The Chief Justice of the High Court in Catalonia, Jesús María Barrientos Pacho, has ordered the Catalan Police, the Mossos, to allow National Police officers to share security duties to protect the building and that those officers are not placed under the command of the Catalan Police.

The National Police are now in charge of the security of the building, the Chief Justice said, citing an article of the 1986 Security Forces Act that puts state-level forces in the lead when they coincide in an operation with one of Spain's regional police forces.

A spokeswoman for the court told The Spain Report on Monday that around 10 National Police officers had already been deployed to the building, under the command of an officer of superintendent rank.

The National Police would not confirm those details.

The Catalan First Minister, Carles Puigdemont, is expected to use a session of the regional parliament tomorrow to make some kind of declaration of independence from Spain.

Judge Barrientos said in the order that he had taken the decision in order to "preserve the integrity of the judiciary and the normal working of the court I preside", as well as the independence of its judges.
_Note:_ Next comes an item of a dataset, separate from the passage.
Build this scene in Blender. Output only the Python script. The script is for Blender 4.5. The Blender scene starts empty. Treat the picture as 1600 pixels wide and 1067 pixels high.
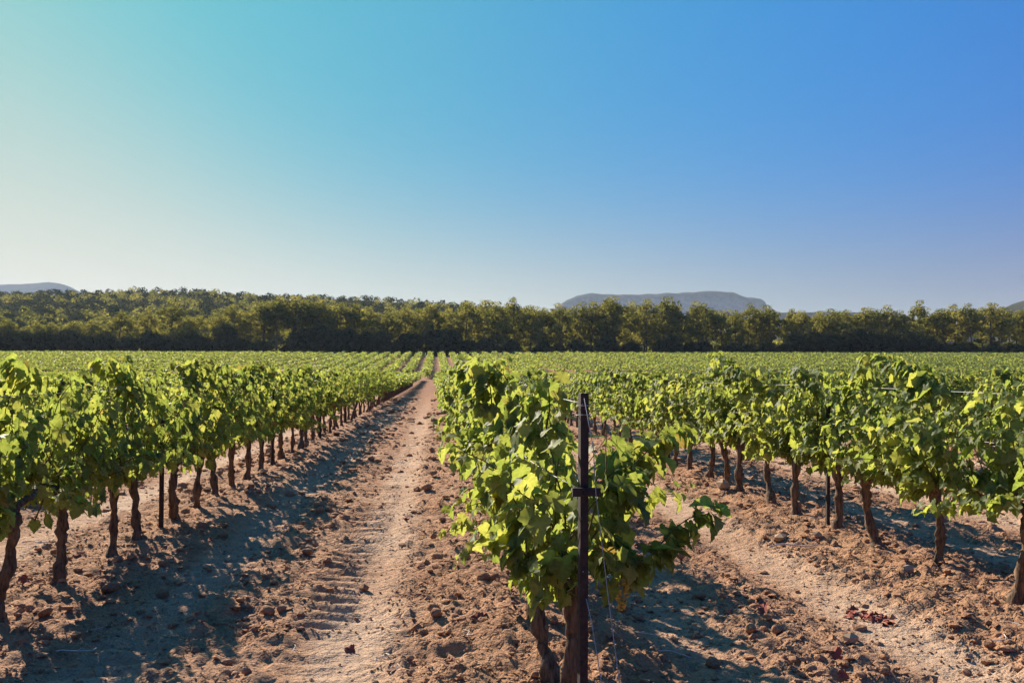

The order means the Chief Justice of the most senior court in Catalonia—which the suspended separatist referendum and secession laws designate as the new Supreme Court of Catalonia—no longer trusts the Catalan Police to ensure the physical security of the building or the safety of its occupants.

The order says Catalan separatist leaders are "determined" to go ahead with the declaration of independence.

That determination places "the integrity of this court" and "the independence of its magistrates" in danger.